Following their recent concert at Loyola Marymount University, pianists and SPMK founders Grzegorz Mania and Piotr Różański (also known as the Zarębski Duo), stopped by the PMC’s headquarters with a bag full of gifts for our library. Among them is the third issue of the Notatnik pianistyczny, a quarterly launched last year that covers everything a pianist—from the beginner to the concert artist—might wish to know. In the Zagraj z nami [Play with us] section of this January-March 2024 issue, we find an extensive discussion of Mozart’s KV 333 Sonata, Chopin’s A minor waltz (posthumous), and Liszt’s Consolation No. 3. Reading further on, readers learn how to improvise in a variety of styles, discover how to prepare one’s body and mind for performance, and peruse reviews of selected CD recordings. Articles on Maria Szymanowska, Nelson Freire’s Debussy interpretations and performing Chopin on period instruments follow along. Continuing the pattern from the past, the last section of this issue is devoted to several short piano pieces by Polish contemporary composers and one charming fin-de-siècle miniature, Feuille d’album by the legendary Aleksander Michałowski (1851-1938).

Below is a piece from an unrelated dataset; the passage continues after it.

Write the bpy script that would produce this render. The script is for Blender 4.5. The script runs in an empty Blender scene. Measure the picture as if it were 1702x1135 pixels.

Dr. Grzegorz Mania, Editor-in-Chief of the Notatnik and President of the Polish Chamber Musicians’ Society (SPMK), also donated to the PMC four CDs that were produced by the Society during the past few months. They include:

  • Rimba Duo (SPMK 33) with Karolina Tama and Aleksandra Wtorek presenting the vibraphone and marimba take on Ravel’s Alborada del gracioso and GlassworksOpening by Philip Glass, as well as works by Saul Cosentino, Anna Ignatowicz-Glińska, and Emmanuel Séjourné;
  • Mołodyjki (SPMK 34), a monographic CD of twenty piano miniatures by Marta Mołodyńska-Wheeler;
  • Tōru Takemitsu—East/West (SPMK 36) with flutist Aleksandra Janowska-Tkacz and several of her friends presenting a musical journey-review of Takemitsu’s varied opus;
  • Sonatas and Fantasies for Viola and Piano (SPMK 39) featuring works by Rebecca Clarke, Philipp Scharwenka, Wsojciech Gawroński, and Zygmunt Stojowski with violist Katarzyna Budnik, and pianist Grzegorz Mania.

As always, our many thanks to all our donors. Dziękujemy!